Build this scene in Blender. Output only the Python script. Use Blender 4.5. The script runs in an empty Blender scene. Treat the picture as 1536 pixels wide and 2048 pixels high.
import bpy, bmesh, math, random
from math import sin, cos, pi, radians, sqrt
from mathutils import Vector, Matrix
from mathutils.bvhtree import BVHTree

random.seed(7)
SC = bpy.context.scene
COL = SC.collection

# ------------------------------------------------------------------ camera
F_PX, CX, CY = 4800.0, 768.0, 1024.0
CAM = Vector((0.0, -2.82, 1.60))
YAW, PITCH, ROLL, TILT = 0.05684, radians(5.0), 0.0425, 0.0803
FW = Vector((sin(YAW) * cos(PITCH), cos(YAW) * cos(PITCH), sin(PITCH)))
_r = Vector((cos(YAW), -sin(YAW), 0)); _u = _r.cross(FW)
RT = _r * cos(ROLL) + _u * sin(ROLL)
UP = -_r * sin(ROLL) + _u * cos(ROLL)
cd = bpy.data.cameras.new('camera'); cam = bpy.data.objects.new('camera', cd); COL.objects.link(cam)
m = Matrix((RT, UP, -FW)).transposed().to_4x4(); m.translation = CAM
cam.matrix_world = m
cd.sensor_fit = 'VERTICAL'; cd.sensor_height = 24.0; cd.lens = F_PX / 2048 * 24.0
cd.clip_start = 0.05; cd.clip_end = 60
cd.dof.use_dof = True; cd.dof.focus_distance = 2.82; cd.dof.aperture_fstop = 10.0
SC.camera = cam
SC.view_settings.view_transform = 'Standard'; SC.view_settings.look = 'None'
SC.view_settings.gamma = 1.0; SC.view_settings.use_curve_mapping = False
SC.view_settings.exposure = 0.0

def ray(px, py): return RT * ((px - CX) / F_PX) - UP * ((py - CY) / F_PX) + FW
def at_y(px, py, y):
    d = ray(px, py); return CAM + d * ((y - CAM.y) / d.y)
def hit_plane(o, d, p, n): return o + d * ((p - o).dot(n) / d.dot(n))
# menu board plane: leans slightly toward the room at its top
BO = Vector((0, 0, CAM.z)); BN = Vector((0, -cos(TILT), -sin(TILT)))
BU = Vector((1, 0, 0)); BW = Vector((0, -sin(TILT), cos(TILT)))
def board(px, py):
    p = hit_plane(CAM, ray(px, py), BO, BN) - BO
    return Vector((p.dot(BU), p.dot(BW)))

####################

Write the data from above out again, exactly.

### [Answer to this problem]
Build this scene in Blender. Output only the Python script. Use Blender 4.5. The script runs in an empty Blender scene. Treat the picture as 1536 pixels wide and 2048 pixels high.
import bpy, bmesh, math, random
from math import sin, cos, pi, radians, sqrt
from mathutils import Vector, Matrix
from mathutils.bvhtree import BVHTree

random.seed(7)
SC = bpy.context.scene
COL = SC.collection

# ------------------------------------------------------------------ camera
F_PX, CX, CY = 4800.0, 768.0, 1024.0
CAM = Vector((0.0, -2.82, 1.60))
YAW, PITCH, ROLL, TILT = 0.05684, radians(5.0), 0.0425, 0.0803
FW = Vector((sin(YAW) * cos(PITCH), cos(YAW) * cos(PITCH), sin(PITCH)))
_r = Vector((cos(YAW), -sin(YAW), 0)); _u = _r.cross(FW)
RT = _r * cos(ROLL) + _u * sin(ROLL)
UP = -_r * sin(ROLL) + _u * cos(ROLL)
cd = bpy.data.cameras.new('camera'); cam = bpy.data.objects.new('camera', cd); COL.objects.link(cam)
m = Matrix((RT, UP, -FW)).transposed().to_4x4(); m.translation = CAM
cam.matrix_world = m
cd.sensor_fit = 'VERTICAL'; cd.sensor_height = 24.0; cd.lens = F_PX / 2048 * 24.0
cd.clip_start = 0.05; cd.clip_end = 60
cd.dof.use_dof = True; cd.dof.focus_distance = 2.82; cd.dof.aperture_fstop = 10.0
SC.camera = cam
SC.view_settings.view_transform = 'Standard'; SC.view_settings.look = 'None'
SC.view_settings.gamma = 1.0; SC.view_settings.use_curve_mapping = False
SC.view_settings.exposure = 0.0

def ray(px, py): return RT * ((px - CX) / F_PX) - UP * ((py - CY) / F_PX) + FW
def at_y(px, py, y):
    d = ray(px, py); return CAM + d * ((y - CAM.y) / d.y)
def hit_plane(o, d, p, n): return o + d * ((p - o).dot(n) / d.dot(n))
# menu board plane: leans slightly toward the room at its top
BO = Vector((0, 0, CAM.z)); BN = Vector((0, -cos(TILT), -sin(TILT)))
BU = Vector((1, 0, 0)); BW = Vector((0, -sin(TILT), cos(TILT)))
def board(px, py):
    p = hit_plane(CAM, ray(px, py), BO, BN) - BO
    return Vector((p.dot(BU), p.dot(BW)))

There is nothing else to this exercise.